Yes.
A DHCP server may hand out IPv4 addresses from its DHCP range or -for specific identifiable clients- from its DHCP lease reservations .
Technically, nothing prevents a DHCP server to run on a system that acquires its IPv4 address via DHCP.
Your router would be a prime example for that: It acquires its public IPv4 from one of your ISP's DHCP servers while acting as a DHCP server for your private network at the same time (however, note that this is a slightly different use case, as multiple network interfaces and networks are involved).
It would depend whether that would work in a given configuration (click for details)
A machine will broadcast for a DHCP server to acquire an IPv4 address, and a DHCP server has to provide its own source IP address.
If Pi-hole is the only DHCP server on the link, it may not been up yet during that initial broadcast. Without a reply, the machine would assign itself a link-local IPv4 address (range 169.254.0.0/16
).
It would then depend on both the DHCP server as well as the DHCP client software whether a broadcast would be repeated at a later time and whether that would work when only a link-local IPv4 address is available.
If another DHCP server would be active on the same link, the DHCP client on Pi-hole's host could acquire its IPv4 by a DHCP lease through that other DHCP server.

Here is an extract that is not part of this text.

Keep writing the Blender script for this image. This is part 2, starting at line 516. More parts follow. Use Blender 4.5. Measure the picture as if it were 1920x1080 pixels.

This may be an option, e.g. if you cannot switch off your DHCP server on your router: Limit your router's DHCP range to just accomodate your Pi-hole host machine's IP(s), and configure your router's DHCP for fixed IP addresses / DHCP lease reservations for Pi-hole.
If you do not limit your router's DHCP range and don't configure DHCP lease reservations, your Pi-hole host machine may pick up different random IP addresses during reboot.
By setting a static IP address on-device, you would avoid all of the above potential issues.
The one disadvantage of setting a static IP on-device would only occur if you'd change your router:
If your new router configures a different subnet (e.g. 192.168.1.0/24
vs. 192.168.178.0/24
), you wouldn't be able to access your Pi-hole host anymore.
For headless Pi-hole systems, this would also mean you may not be able to reconfigure it for the new network once the new router is active. You'd either had to do so before installing the new router, or you'd have to configure your new router for the existing subnet. Note that not all routers may allow you to do so.
That said, setting a static IP on-device would be the preferred approach.